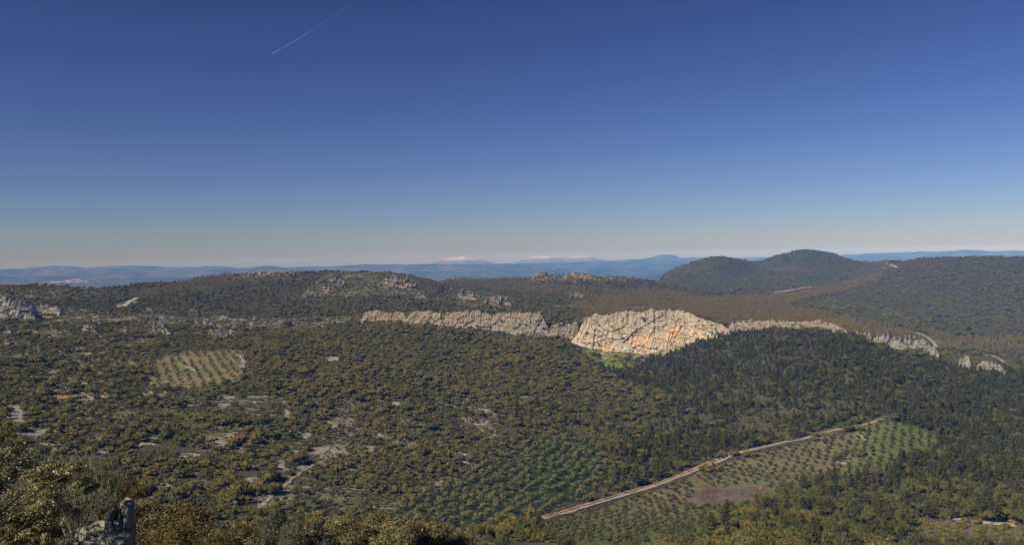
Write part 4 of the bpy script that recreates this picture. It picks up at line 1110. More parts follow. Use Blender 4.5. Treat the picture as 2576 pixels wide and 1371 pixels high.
# orchards in rows
def orchard(poly, sp_, ang, jit, scale, kd='olive_tree', keep=.9, vs_=(0, 2)):
    P = np.array([p for p in (hit(a, b) for a, b in poly) if p is not None])
    c0 = P[:, :2].mean(0); R = np.max(np.linalg.norm(P[:, :2] - c0, axis=1)) + 20
    g = np.arange(-R, R, sp_); A, B = np.meshgrid(g, g)
    A = A.ravel() + rng.uniform(-jit, jit, A.size); B = B.ravel() + rng.uniform(-jit, jit, B.size)
    x = c0[0] + A * math.cos(ang) - B * math.sin(ang); y = c0[1] + A * math.sin(ang) + B * math.cos(ang)
    z = ground(x, y); a, b = proj(np.column_stack([x, y, z]))
    ok = inpoly(a, b, poly) & (rng.random(len(a)) < keep) & ~ell(a, b, SCREE + ORANGE)
    if poly is P_GREENFIELD: ok &= ~inpoly(a, b, P_FELLED)
    for i in np.nonzero(ok)[0]:
        if y[i] < 332: continue
        recs.append((kd, x[i], y[i], z[i] - .1, rng.uniform(*scale), rnd.uniform(0, 6.28), rnd.choice(vs_)))
orchard(P_GREENFIELD, 8.4, .35, .9, (.62, 1.02), keep=.93, vs_=(1, 3))
orchard(P_FERN, 7.4, -.25, 2.3, (.7, 1.25), keep=.9)
orchard(P_TANFIELD, 10.0, .42, 2.2, (.7, 1.25), keep=.88)
# hedge and clumps that stand out in the green field
for (a, b, n_, sx, sy, kd, sc_) in [(2130, 1150, 9, 26, 10, 'holm_oak', .8), (2070, 1101, 10, 38, 4, 'holm_oak', .7), (1850, 1150, 12, 60, 5, 'holm_oak', .75), (1925, 1262, 8, 30, 6, 'holm_oak', .8), (2160, 1085, 5, 14, 4, 'holm_oak', .8),
                                    (650, 1245, 5, 20, 5, 'holm_oak', 1.25), (680, 1210, 4, 8, 6, 'holm_oak', 1.3), (745, 1168, 9, 22, 10, 'holm_oak', 1.25), (610, 1240, 6, 16, 10, 'holm_oak', 1.2), (690, 1240, 3, 8, 4, 'holm_oak', 1.1),
                                    (30, 1085, 6, 22, 8, 'holm_oak', 1.2), (75, 1075, 5, 20, 8, 'holm_oak', 1.1), (1790, 1186, 8, 26, 5, 'holm_oak', .8)]:
    for j in range(n_):
        p = hit(a + rnd.gauss(0, sx * .6), b + rnd.gauss(0, sy * .6))
        if p is not None: recs.append((kd, p[0], p[1], p[2] - .1, sc_ * rnd.uniform(.8, 1.15), rnd.uniform(0, 6.28), rnd.randrange(NVAR[kd])))
for j in range(70):          # trees behind the rim of the cliffs and on their ledges
    a = rnd.choice([rnd.uniform(1380, 1450), rnd.uniform(1775, 1860), rnd.uniform(1900, 2110), rnd.uniform(2120, 2200)])
    x = float(np.interp(a, [1380, 1450, 1775, 1860, 2110, 2200], [0, 0, 0, 0, 0, 0]))
    Dd = float(np.interp(a, [1380, 1450, 1775, 1860, 2110, 2200], [1345, 1320, 1300, 1250, 1150, 1120])) + rnd.uniform(6, 26)
    u = ray(np.array(a), np.array(810.0))[0]
    recs.append(('pine_tree' if rnd.random() < .3 else 'holm_oak', u * Dd, Dd, float(ground(u * Dd, Dd)) - .2, rnd.uniform(.6, 1.0), rnd.uniform(0, 6.28), rnd.randrange(5)))

K = np.array([r[0] for r in recs]); A = np.array([r[1:6] for r in recs], float); VAR = np.array([r[6] for r in recs])
ax, ay = proj(A[:, :3])
hgt = np.array([HGT[k] for k in K]) * A[:, 3]
size = hgt / A[:, 1] * F
shown = (ax > 4) & (ax < W - 4) & (ay - size * .7 < H) & (ay > 600) & ((A[:, 2] + hgt * .8) / A[:, 1] > samp(SKYL, A[:, 0], A[:, 1] * .985))
shown &= ~((ax < 240) & (ay > 1150))           # hidden behind the near bush

CAT = {'holm_oak': 'tree', 'olive_tree': 'tree', 'pine_tree': 'tree', 'eucalyptus_tree': 'tree', 'shrub': 'shrub', 'broom_bush': 'shrub', 'bare_tree': 'bare tree', 'heath': 'shrub'}
STUFF = {'holm_oak': 'oak_woodland', 'olive_tree': 'olive_groves', 'pine_tree': 'pine_woodland', 'eucalyptus_tree': 'eucalyptus_woodland', 'shrub': 'scrubland', 'broom_bush': 'broom_scrub', 'bare_tree': 'leafless_scrub', 'heath': 'heathland'}
SLAB = {'holm_oak': 'wide brown green holm oak woodland covering the valley and hills', 'olive_tree': 'grey green olive groves spread over the valley', 'pine_tree': 'dark pine woodland on the crest slope and right side',
        'eucalyptus_tree': 'rust brown eucalyptus woodland behind the rock crest', 'shrub': 'mixed green scrub between the trees', 'broom_bush': 'yellow flowering broom scrub', 'bare_tree': 'grey leafless scrub among the pines', 'heath': 'low dark heath covering the twin hills and right ridge'}

def scatter(name, kd, idx):
    me = bpy.data.meshes.new(name)
    me.vertices.add(len(idx)); me.vertices.foreach_set('co', A[idx, :3].astype(np.float32).ravel())
    for nm, typ, arr in (('rotz', 'FLOAT', A[idx, 4]), ('scl', 'FLOAT', A[idx, 3])):
        a_ = me.attributes.new(nm, typ, 'POINT'); a_.data.foreach_set('value', arr.astype(np.float32))
    a_ = me.attributes.new('pick', 'INT', 'POINT'); a_.data.foreach_set('value', VAR[idx].astype(np.int32))
    o = link(name, me, None, SLAB[kd], CAT[kd] + 's', None, 'stuff')
    g = bpy.data.node_groups.new(name, 'GeometryNodeTree')
    g.interface.new_socket('Geometry', in_out='INPUT', socket_type='NodeSocketGeometry')
    g.interface.new_socket('Geometry', in_out='OUTPUT', socket_type='NodeSocketGeometry')
    gi = g.nodes.new('NodeGroupInput'); go = g.nodes.new('NodeGroupOutput')
    ci = g.nodes.new('GeometryNodeCollectionInfo'); ci.inputs['Collection'].default_value = PRO[kd + '_col']
    ci.inputs['Separate Children'].default_value = True; ci.inputs['Reset Children'].default_value = True
    ip = g.nodes.new('GeometryNodeInstanceOnPoints'); ip.inputs['Pick Instance'].default_value = True
    def na_(nm, t_):
        n = g.nodes.new('GeometryNodeInputNamedAttribute'); n.data_type = t_; n.inputs[0].default_value = nm
        return next(s_ for s_ in n.outputs if s_.name == 'Attribute' and s_.enabled)
    cx = g.nodes.new('ShaderNodeCombineXYZ'); g.links.new(na_('rotz', 'FLOAT'), cx.inputs[2])
    g.links.new(gi.outputs[0], ip.inputs['Points']); g.links.new(ci.outputs[0], ip.inputs['Instance'])
    g.links.new(na_('pick', 'INT'), ip.inputs['Instance Index'])
    g.links.new(cx.outputs[0], ip.inputs['Rotation'])
    sx = g.nodes.new('ShaderNodeCombineXYZ'); sc_ = na_('scl', 'FLOAT')
    for j in range(3): g.links.new(sc_, sx.inputs[j])
    g.links.new(sx.outputs[0], ip.inputs['Scale'])
    g.links.new(ip.outputs[0], go.inputs[0])
    md = o.modifiers.new('scatter', 'NODES'); md.node_group = g
    return o

LANDM = [(650, 1215, 'near the large grey scree patch'), (735, 1145, 'by the forked grey scree'), (770, 1095, 'by the lower scree stripe'), (723, 1042, 'by the small upright scree stripe'), (45, 1050, 'by the left edge scree'),
         (400, 1060, 'around the grassy clearing'), (560, 1014, 'by the paired terrace walls'), (490, 930, 'around the small tan orchard'), (180, 1000, 'by the orange earth patch'), (120, 900, 'in the left edge woods'),
         (215, 828, 'near the lichen yellow outcrop'), (400, 832, 'near the rounded rock dome'), (835, 905, 'near the scree in the wood'), (1150, 850, 'under the long rock wall'), (1150, 940, 'under the long wall, further down'),
         (500, 700, 'on the left skyline'), (950, 715, 'on the middle knoll'), (1240, 755, 'by the rocks behind the wall'), (1420, 690, 'by the low rocky knoll'), (1550, 775, 'along the tan firebreak'), (1900, 790, 'left of the green valley strip'), (2150, 790, 'near the green valley strip'),
         (1836, 735, 'near the farmhouse'), (1800, 680, 'on the smaller twin hill'), (2025, 665, 'on the taller twin hill'), (2400, 740, 'on the right ridge'), (2450, 862, 'behind the far right rocks'),
         (1560, 900, 'below the tall cliff'), (1450, 970, 'in the wood well below the cliff'), (1220, 1030, 'by the central terrace walls'), (1230, 1072, 'by the broken white wall'), (1140, 1150, 'left of the ferny grove'), (1380, 1120, 'at the top of the ferny grove'), (1380, 1200, 'in the middle of the ferny grove'), (1200, 1270, 'at the left end of the ferny grove'), (1380, 1290, 'by the near road bend'),
         (900, 1200, 'in the lower central scrub'), (960, 1120, 'in the scrub right of the scree'), (820, 1280, 'on the lower grassy strip'), (520, 1180, 'on the lower left slope'), (560, 1270, 'just behind the orange brown bushes'), (300, 1150, 'behind the twiggy bush'), (1050, 1280, 'just behind the yellow green row'),
         (1600, 1080, 'among the yellow brooms'), (1680, 1010, 'high on the slope above the brooms'), (1850, 1080, 'above the middle of the road'), (1650, 1180, 'above the lower road'), (1950, 900, 'just below the rampart'), (2050, 1010, 'halfway down the crest slope'), (2200, 960, 'below the jagged rocks'), (2480, 940, 'around the white rocks at right'), (2450, 1030, 'at the right edge, upper wood'), (2480, 1120, 'at the right edge, beside the field corner'), (2500, 1200, 'at the right edge, lower wood'), (2300, 1230, 'below the far corner of the field'),
         (2270, 1110, 'in the far corner of the field'), (2160, 1150, 'by the tree clump in the field'), (2000, 1140, 'by the retaining wall'), (1850, 1180, 'along the hedge below the road'), (1950, 1200, 'above the cleared plot'), (1700, 1250, 'left of the cleared plot'), (1850, 1245, 'on the cleared plot'), (1600, 1300, 'at the near end of the field'), (1750, 1310, 'below the cleared plot'), (2080, 1270, 'under the middle of the field'), (1950, 1320, 'on the bottom edge below the field'), (2150, 1320, 'on the bottom edge right of the field'), (2420, 1340, 'around the lower right clearing'), (2400, 1280, 'just above the lower right clearing')]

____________

**Exercise requirements**. Only the number is needed: state how many lines in the listing contain "high".

**Result**. 2